I then bought the scientific calculator which was again in kit form. It used “reverse polish logic”, supposedly the same as Hewlett Packard but actually the Sinclair version was not as user friendly. As I recall the Calculator was not much use, not that accurate and difficult to use.
 
It used “reverse polish logic”, supposedly the same as Hewlett Packard but actually the Sinclair version was not as user friendly. As I recall the Calculator was not much use, not that accurate and difficult to use.
It is RPN - Reverse Polish NOTATION - and my recollection is quite different. I remember it being a great boon in solving triangles - saved many hours of pouring over trig tables!
 
It is RPN - Reverse Polish NOTATION - and my recollection is quite different. I remember it being a great boon in solving triangles - saved many hours of pouring over trig tables!
It is a long time ago but I was using it to calculate co-ordinates, so basically triangles. We had main frame computers for the main number crunching but needed “hand“ calculations as well. We had a Hewlett Packard programmable calculator in the office but it was heavily used and often a wait to use it. Accuracy needed was ideally a mm in say 300 metres. My recollection is that the Sinclair calculator was not sufficiently accurate, hence I did not use it very much.

We later had some desk top computers, possibly apricot? They initially had the same problem of accuracy but the computer section did something to them to improve accuracy and then they were ok.

I think it is down to what you are comparing it to, or requiring it to do.
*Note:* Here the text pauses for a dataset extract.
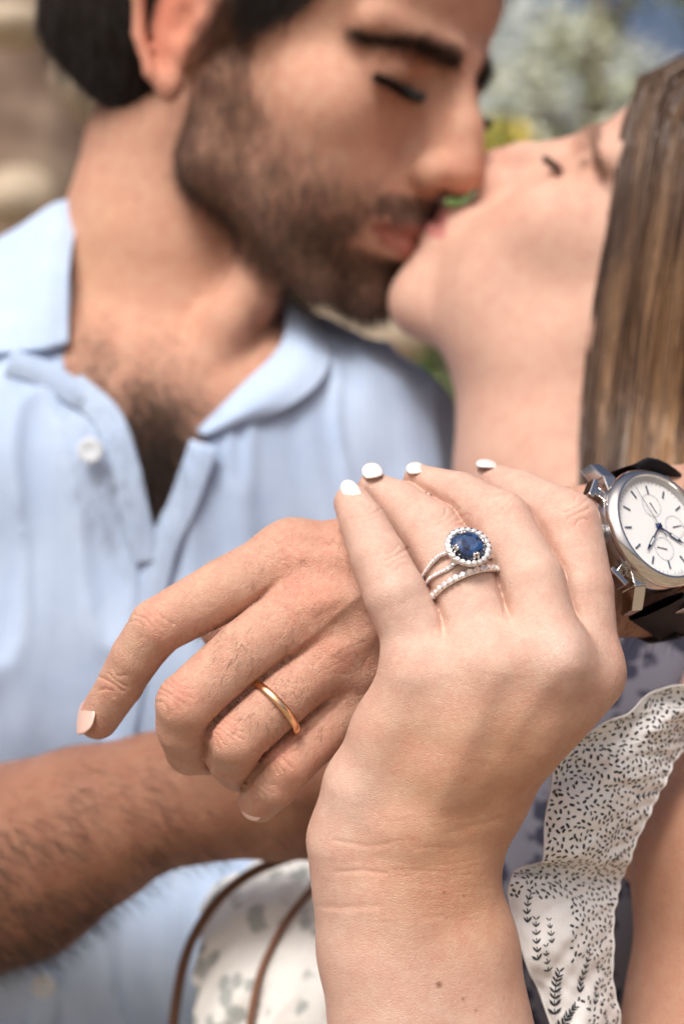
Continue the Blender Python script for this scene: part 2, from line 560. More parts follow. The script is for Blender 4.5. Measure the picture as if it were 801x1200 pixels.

It was the Casio fx81 which came out in about 1980 that ticked all the boxes for me. I had one for years until the on off switch became unrepairable.
 
Accuracy needed was ideally a mm in say 300 metres
That is asking for 6 significant figures - so you are/were not comparing like-for-like.

The Sinclair had only a 4 figure mantissa so the best you would ever get would be 5 figures (It did hold another digit in memory so the last one displayed would be accurate). The HP-35 had 10 significant figures but of course cost nearly 3½ times as much.

My needs at that time were household & model-making so seldom greater than 2m.

It's interesting to realize today's cost equivalents --- Sinclair £566 - HP-35 £1905
 
That is asking for 6 significant figures - so you are/were not comparing like-for-like.
I did say “ideally”. In many case less significant figures would have been ok. I would have looked at the number of significant figures before purchase and looking at a video it appears to be five displayed figures (plus exponent) which would have been been fine, if they were accurate. It is far too long ago for me to remember the details but I never used it for calculations at work because of the accuracy. Wikipedia says “Significant modifications to the algorithms used meant that a chipset intended for a four-function calculator was able to process scientific functions, but at the cost of reduced speed and accuracy. Compared to contemporary scientific calculators, some functions were slow to execute, and others had limited accuracy or gave the wrong answer

Looking on the internet I have found a 1975 advert giving a kit price of £9.95 which is probably what I paid. About £85 in today’s money. Perhaps we are looking at different Sinclair scientific calculators if yours was £556 in today’s money.